Exercise task
Quote every line of the data below as it stands, omitting pictures.

______________________________

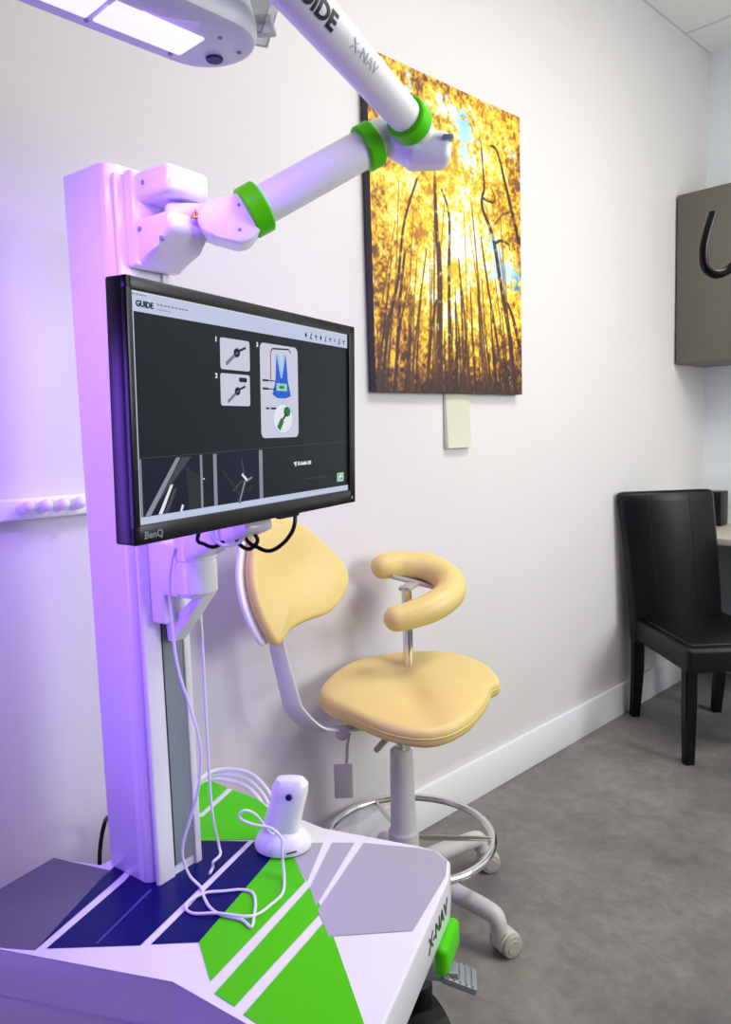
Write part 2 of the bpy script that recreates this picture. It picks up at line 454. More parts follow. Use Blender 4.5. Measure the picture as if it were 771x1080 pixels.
bx(b, abz(0.012, 0.075, zb), (0.026, 0.105, 0.165), X=A_, Y=B_, bev=0.006, seg=3)
bx(b, abz(0.06, 0.078, zb+0.053), (0.10, 0.096, 0.05), X=A_, Y=B_, bev=0.012, seg=4)
prism(b, [(0.02, -0.085), (0.075, -0.055), (0.108, -0.030), (0.108, 0.0), (0.02, 0.0)], 0.03, 0.126, bev=0.01, X=A_, Y=UP, Z=B_, o=cF+UP*(zb+0.0), seg=3)
brk = obj('arm_bracket', b, M_white, cart)
for a, z in ((0.045, zb+0.055), (0.03, zb-0.02), (0.085, zb-0.045)):
    b = B(); lathe(b, [(0.0045, -0.003), (0.0045, 0.001), (0.003, 0.0016)], abz(a, 0.03, z), Z=-B_, seg=12)
    obj('screw', b, M_panel, brk)
KN = V((0.503, 0.813, 1.728))
# arm axis 1 and 2
P1 = V((0.532, 0.848, 1.752)); P2 = V((0.647, 1.030, 1.872)); EL = V((0.698, 1.088, 1.872)); Q1 = V((0.717, 1.078, 1.886)); Q2 = V((0.792, 0.745, 1.962)); Q3 = V((0.84, 0.575, 1.995))
hd = (KN-abz(0.075, 0.075, zb+0.005)); hd.z = 0; hd.normalize(); hs = V((-hd.y, hd.x, 0))
b = B(); c0 = abz(0.045, 0.07, zb+0.012)
L = (KN-c0).length
bx(b, (c0+KN)/2+UP*0.004, (L*0.9, 0.06, 0.032), X=hd, Y=hs, bev=0.012, seg=4)
ax1 = (P2-P1).normalized()
# knuckle: rounded pill, flat sides facing camera-left
kn_n = hs
pill = arc(0.016, 0, 0.043, -90, 90, 10)+arc(-0.022, 0, 0.032, 90, 270, 8)
prism(b, pill, -0.034, 0.034, bev=0.008, seg=3, X=hd, Y=UP, Z=hs, o=KN-hd*0.006)
kn = obj('knuckle', b, M_whitep, cart)
for dx, dz in ((0.012, 0.022), (0.012, -0.02)):
    b = B(); lathe(b, [(0.003, -0.001), (0.003, 0.0008)], KN+hd*dx+UP*dz-hs*0.0342, Z=-hs, seg=10)
    obj('screw', b, M_panel, kn)
b = B(); o = KN-hd*0.062+UP*0.004-hs*0.0312
for s_, mi, dz in ((0.011, 0, 0.0), (0.0085, 1, 0.0004)):
    vs = [b.verts.new(o-hs*dz+hd*s_*math.sin(t)+UP*s_*(math.cos(t)-0.1)) for t in (0, 2.094, 4.189)]
    f = b.faces.new(vs); f.material_index = mi
vs = [b.verts.new(o-hs*0.0008+hd*x+UP*z) for x, z in ((-0.0012, 0.004), (0.0012, 0.004), (0.0008, -0.002), (-0.0008, -0.002))]
b.faces.new(vs)
obj('warning_sticker', b, [M_black, M_yel], kn, smooth=False, label='yellow triangular warning sticker')


def limb(name, p, q, r0, r1, m, parent):
    b = B(); L = (q-p).length; lathe(b, [(r0*0.96, 0), (r0, 0.004), (r1, L-0.004), (r1*0.96, L)], p, Z=q-p, seg=40); return obj(name, b, m, parent)


def band(p, d, w_, r, parent):
    b = B(); d = d.normalized(); lathe(b, [(r*0.93, 0), (r, 0.003), (r, w_-0.003), (r*0.93, w_)], p, Z=d, seg=40)
    return obj('green_band', b, M_green, parent, label='bright green joint band')


arm1 = limb('lower_arm', P1-ax1*0.02, P2+ax1*0.01, 0.0345, 0.034, M_whitep, cart)
band(P1-ax1*0.022, ax1, 0.036, 0.0455, arm1)
band(P2-ax1*0.024, ax1, 0.03, 0.041, arm1)
ax2 = (Q3-Q1).normalized()
# elbow: two lobed joint body
b = B()
for pts, rad in (([P2-ax1*0.005, P2+ax1*0.03, EL-V((0, 0, 0.012))], 0.033), ([Q1+ax2*0.040, Q1, EL+V((0.004, 0.012, -0.008))], 0.0285)):
    rtube(b, pts, rad, seg=24, n=4)
eh = V((0.70, 0.714, 0))
bx(b, EL+V((0, 0, -0.014))+eh*0.022, (0.085, 0.062, 0.058), X=eh, Y=V((-0.714, 0.70, 0)), bev=0.016, seg=4)
elb = obj('elbow_joint', b, M_whitep, cart)
b = B(); bx(b, EL+eh*0.058+V((0, 0, -0.002))+V((0.02, -0.02, 0)), (0.02, 0.02, 0.009), X=eh, Y=V((-0.714, 0.70, 0)), bev=0.003)
obj('latch', b, M_grey, elb)
arm2 = limb('upper_arm', Q1+ax2*0.030, Q3, 0.029, 0.0345, M_whitep, cart)
band(Q1+ax2*0.016, ax2, 0.036, 0.037, arm2)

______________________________

Correct response
Write part 2 of the bpy script that recreates this picture. It picks up at line 454. More parts follow. Use Blender 4.5. Measure the picture as if it were 771x1080 pixels.
bx(b, abz(0.012, 0.075, zb), (0.026, 0.105, 0.165), X=A_, Y=B_, bev=0.006, seg=3)
bx(b, abz(0.06, 0.078, zb+0.053), (0.10, 0.096, 0.05), X=A_, Y=B_, bev=0.012, seg=4)
prism(b, [(0.02, -0.085), (0.075, -0.055), (0.108, -0.030), (0.108, 0.0), (0.02, 0.0)], 0.03, 0.126, bev=0.01, X=A_, Y=UP, Z=B_, o=cF+UP*(zb+0.0), seg=3)
brk = obj('arm_bracket', b, M_white, cart)
for a, z in ((0.045, zb+0.055), (0.03, zb-0.02), (0.085, zb-0.045)):
    b = B(); lathe(b, [(0.0045, -0.003), (0.0045, 0.001), (0.003, 0.0016)], abz(a, 0.03, z), Z=-B_, seg=12)
    obj('screw', b, M_panel, brk)
KN = V((0.503, 0.813, 1.728))
# arm axis 1 and 2
P1 = V((0.532, 0.848, 1.752)); P2 = V((0.647, 1.030, 1.872)); EL = V((0.698, 1.088, 1.872)); Q1 = V((0.717, 1.078, 1.886)); Q2 = V((0.792, 0.745, 1.962)); Q3 = V((0.84, 0.575, 1.995))
hd = (KN-abz(0.075, 0.075, zb+0.005)); hd.z = 0; hd.normalize(); hs = V((-hd.y, hd.x, 0))
b = B(); c0 = abz(0.045, 0.07, zb+0.012)
L = (KN-c0).length
bx(b, (c0+KN)/2+UP*0.004, (L*0.9, 0.06, 0.032), X=hd, Y=hs, bev=0.012, seg=4)
ax1 = (P2-P1).normalized()
# knuckle: rounded pill, flat sides facing camera-left
kn_n = hs
pill = arc(0.016, 0, 0.043, -90, 90, 10)+arc(-0.022, 0, 0.032, 90, 270, 8)
prism(b, pill, -0.034, 0.034, bev=0.008, seg=3, X=hd, Y=UP, Z=hs, o=KN-hd*0.006)
kn = obj('knuckle', b, M_whitep, cart)
for dx, dz in ((0.012, 0.022), (0.012, -0.02)):
    b = B(); lathe(b, [(0.003, -0.001), (0.003, 0.0008)], KN+hd*dx+UP*dz-hs*0.0342, Z=-hs, seg=10)
    obj('screw', b, M_panel, kn)
b = B(); o = KN-hd*0.062+UP*0.004-hs*0.0312
for s_, mi, dz in ((0.011, 0, 0.0), (0.0085, 1, 0.0004)):
    vs = [b.verts.new(o-hs*dz+hd*s_*math.sin(t)+UP*s_*(math.cos(t)-0.1)) for t in (0, 2.094, 4.189)]
    f = b.faces.new(vs); f.material_index = mi
vs = [b.verts.new(o-hs*0.0008+hd*x+UP*z) for x, z in ((-0.0012, 0.004), (0.0012, 0.004), (0.0008, -0.002), (-0.0008, -0.002))]
b.faces.new(vs)
obj('warning_sticker', b, [M_black, M_yel], kn, smooth=False, label='yellow triangular warning sticker')


def limb(name, p, q, r0, r1, m, parent):
    b = B(); L = (q-p).length; lathe(b, [(r0*0.96, 0), (r0, 0.004), (r1, L-0.004), (r1*0.96, L)], p, Z=q-p, seg=40); return obj(name, b, m, parent)


def band(p, d, w_, r, parent):
    b = B(); d = d.normalized(); lathe(b, [(r*0.93, 0), (r, 0.003), (r, w_-0.003), (r*0.93, w_)], p, Z=d, seg=40)
    return obj('green_band', b, M_green, parent, label='bright green joint band')


arm1 = limb('lower_arm', P1-ax1*0.02, P2+ax1*0.01, 0.0345, 0.034, M_whitep, cart)
band(P1-ax1*0.022, ax1, 0.036, 0.0455, arm1)
band(P2-ax1*0.024, ax1, 0.03, 0.041, arm1)
ax2 = (Q3-Q1).normalized()
# elbow: two lobed joint body
b = B()
for pts, rad in (([P2-ax1*0.005, P2+ax1*0.03, EL-V((0, 0, 0.012))], 0.033), ([Q1+ax2*0.040, Q1, EL+V((0.004, 0.012, -0.008))], 0.0285)):
    rtube(b, pts, rad, seg=24, n=4)
eh = V((0.70, 0.714, 0))
bx(b, EL+V((0, 0, -0.014))+eh*0.022, (0.085, 0.062, 0.058), X=eh, Y=V((-0.714, 0.70, 0)), bev=0.016, seg=4)
elb = obj('elbow_joint', b, M_whitep, cart)
b = B(); bx(b, EL+eh*0.058+V((0, 0, -0.002))+V((0.02, -0.02, 0)), (0.02, 0.02, 0.009), X=eh, Y=V((-0.714, 0.70, 0)), bev=0.003)
obj('latch', b, M_grey, elb)
arm2 = limb('upper_arm', Q1+ax2*0.030, Q3, 0.029, 0.0345, M_whitep, cart)
band(Q1+ax2*0.016, ax2, 0.036, 0.037, arm2)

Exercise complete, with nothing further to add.